When submitting your Section 333 Exemption what is happening is that pursuant to Section 333 you are proposing that your drone should not need an Airworthiness Certificate and because of this you should be exempt from rules X, Y and Z of 14 CFR which only apply to aircraft with Airworthiness Certificates.

How do I get my Section 333 Exemption?

Now that you understand what it is you are trying to accomplish by submitting your Section 333 Exemption you can move on to drafting your exemption.

First it is important to note the elements an FAA exemption request requires:

  1. Your name and mailing address.
  2. The specific section or sections of 14 CFR from which you seek an exemption
  3. The extent of relief you seek and the reason you seek the relief
  4. How your request would benefit the public as a whole
  5. Reasons why the exemption would not adversely affect safety, or how the exemption would provide a level of safety at least equal to the existing rule
  6. A summary that can be published in the Federal Register stating:
    1. The rule from which you seek an exemption
    2. A brief description of the exemption you seek
  7. Any additional information, views, or arguments available to support your request

Section 333 Exemption requests to fly drones commercially for photography and videography can be as short as 1 page or as long as 30+ pages.

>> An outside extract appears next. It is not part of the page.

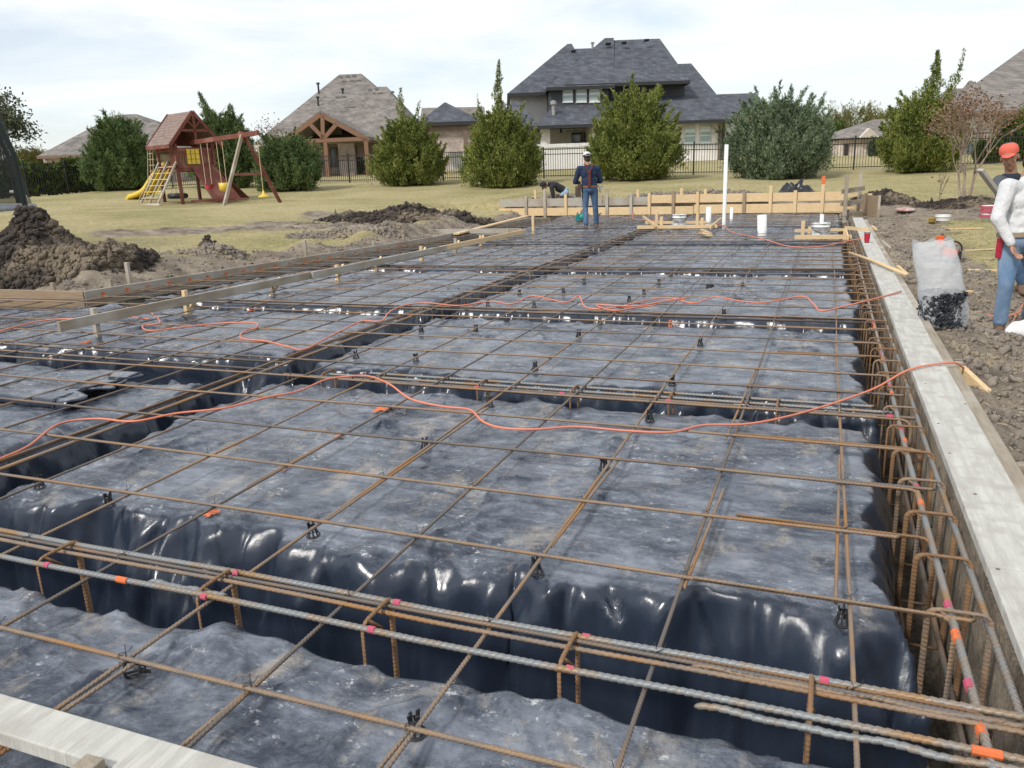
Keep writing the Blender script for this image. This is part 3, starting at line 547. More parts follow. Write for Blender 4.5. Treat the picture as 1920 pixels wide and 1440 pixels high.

As long as they include all the previously listed information they will be GRANTED.

A good format to follow when applying for your exemption is the following:

Section 333 Exemption

Application Template


  • Your name and mailing address


  • Summary of specific sections you seek exemption from and what exemption it is you seek. Also, how your request will benefit the public as a whole.


  • Specific section for which you seek exemption*
    • Extent and Reason of relief from this rule
    • Reason exemption will be safe

* Do this for every rule you seek exemption from. You can group rules together if they have similar information.


  • Summary of exemptions requested
  • Any additional information
  • Date and Signature

HIFLY PHOTOGRAPHY recommends seeking exemption from the requirements of 14 C.F.R §§ 61.113(a) & (b), 91.7(a), 91.119 (c), 91.121, 91.151(b), 91.405(a), 91.407(a)(1), 91.409(a)(1) & (a)(2), and 91.417(a) & (b), to operate an Unmanned Aircraft System pursuant to Section 333 of the FAA Modernization and Reform Act of 2012 (FMRA).

Instructions on submitting your exemption request can be found here: How To Submit Your Exemption Request

How do I get my Pilot’s License?

Drone pilots must hold either an airline transport, commercial, private, recreational, or sport pilot certificate. There are many ways to get a valid Pilot’s License, all of which involve different time and economic involvement. After much research, however, we ran across an article that suggests the cheapest and quickest solution to this problem is a ballooning license. For under $5000 and requiring less than a month of training, a ballooning license fulfills the requirements by the FAA.

For more information on satisfying FAA regulations in this manner see: Exemption 333: Ballooning License

How do I register my drone?

As of December 21st 2015 the FAA has introduced a system to register UAS.